MOVIE REVIEW: Spy Kids: All the Time in the World

Wil Avitt
Wil Avitt's picture

Allow me to begin by saying that I never saw any of the previous Spy Kids flicks. When the first one came out I was 21 and when the third one came out, I was 23, single and still very much childless. I am not the target audience. As an indie filmmaker myself (currently in pre-production of my first feature film submission for Sundance), I am, of course, a fan of Robert Rodriguez. His story, I hope, may someday be mine. A man with no money but vision and determination who forces the big Hollywood machine to shut up and take notice. Now, having said that, I must now say this: Robert Rodriguez has very much pimped himself out to the Hollywood beaurocracy he once scoffed at. Robert, if you're reading this, please hand in your indie card and allow El Mariachi to go out of print, because you ain't that dude any more.

Spy Kids: All the Time in the World isn't a remake or reboot OR sequel. It's more of a cash grab, and it's not really all that shy about it. Basically, this is pretty much the same story as the first, setting the stage for a different set of kids who find out their parents (or in this case, just the mother Jessica Alba) are spies and one thing leads to another and the kids end up being "Spy Kids." The movie certainly doesn't score any points for believability.

The acting is all over-the-top, which is to be expected from a kid's adventure movie. Where over-the-top acting and one-liners seems out of place, bland and horrifying in a more serious franchise (Batman and Robin, I'm looking at you), it is right at home in this 90 minute Nickelodeon adventure where the lead actors are under 12. So I would call the acting spot-on for what the film is.

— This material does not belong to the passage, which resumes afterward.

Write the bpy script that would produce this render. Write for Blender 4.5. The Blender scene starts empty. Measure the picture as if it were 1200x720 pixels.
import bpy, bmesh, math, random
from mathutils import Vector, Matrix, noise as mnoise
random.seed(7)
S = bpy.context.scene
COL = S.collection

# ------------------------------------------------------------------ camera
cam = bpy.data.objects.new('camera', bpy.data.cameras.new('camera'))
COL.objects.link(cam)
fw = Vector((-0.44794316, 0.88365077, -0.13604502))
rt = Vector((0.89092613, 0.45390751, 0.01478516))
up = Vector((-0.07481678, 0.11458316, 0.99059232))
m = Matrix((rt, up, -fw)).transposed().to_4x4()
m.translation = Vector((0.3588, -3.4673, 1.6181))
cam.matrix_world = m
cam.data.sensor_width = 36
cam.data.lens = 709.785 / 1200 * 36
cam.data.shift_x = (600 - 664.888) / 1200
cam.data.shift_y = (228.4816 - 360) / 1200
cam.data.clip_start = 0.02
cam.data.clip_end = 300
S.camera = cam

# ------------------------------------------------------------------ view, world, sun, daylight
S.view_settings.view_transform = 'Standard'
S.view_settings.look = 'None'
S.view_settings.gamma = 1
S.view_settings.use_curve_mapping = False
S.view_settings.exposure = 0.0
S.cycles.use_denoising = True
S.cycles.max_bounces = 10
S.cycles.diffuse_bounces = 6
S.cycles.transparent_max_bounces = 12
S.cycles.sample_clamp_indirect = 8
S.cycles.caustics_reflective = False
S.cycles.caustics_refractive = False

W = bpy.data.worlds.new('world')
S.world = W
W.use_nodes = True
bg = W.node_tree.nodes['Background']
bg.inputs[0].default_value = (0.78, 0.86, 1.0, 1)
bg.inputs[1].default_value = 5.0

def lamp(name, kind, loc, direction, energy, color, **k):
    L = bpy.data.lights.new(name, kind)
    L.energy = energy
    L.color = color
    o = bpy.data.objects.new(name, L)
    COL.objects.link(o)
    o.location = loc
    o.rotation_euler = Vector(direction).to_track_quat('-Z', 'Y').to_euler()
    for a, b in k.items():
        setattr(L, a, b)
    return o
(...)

The biggest dissapointment for me was the so-called 4th dimension "Aroma-Scope" (don't even get me started on the fact that smell is NOT a dimension), which was the cheapest kind of stunt the gimmick grabbing Rodriguez could ever have come up with. This is not like those amusement park theaters where Boots opens a banana in the Dora movie and the air fills with the scent of a bananna. Oh no, that would be too fulfilling to the audience and too much worth our money. Instead, patrons are handed cardboard scratch and sniff cards with numbers on them which correspond with nuumbers flashed on the screen during certain scenes. I wouldn't say I was disappointed as I would say I felt cheated, betrayed and lied to. After sitting through this 90 minutes of half-assed work, I hope Robert Rodriguez never gets a job directing another movie ever again.

I will end this review with a simple request. If I ever make it as a filmmaker and ever deliver a bonafide sell-out and gimmick-filled crapfest that spits in the faces of up and coming guerilla filmmakers who look up to me, I ask that you find me, shoot me in the face and spit on my slowly dying person. You have my full permission to do so.

Will Conservatives Like This Movie?

No one will like this movie. My 5-year-old was bored with the lack of story and even he thought the scratch and sniff cards were stupid. However, there is more for conservatives to be concerned about than just a horrible movie. One of the main themes of the film is for kids to be accepting of step-parents (what I'm about to say is absolutely nit-picking, but I'm throwing everything I have at this movie), thereby furthering the undermining of the American family unit. Look, I understand parents get divorced and remarried, and that today the step-parent is a part of the family unit. But shouldn't we be helping kids learn the core family values this nation was built on instead of just telling them that this liberal way is the way life should work?

(As I said, I'm nit-picking and I know it, but I hate this movie so much that it gets no understanding from me.)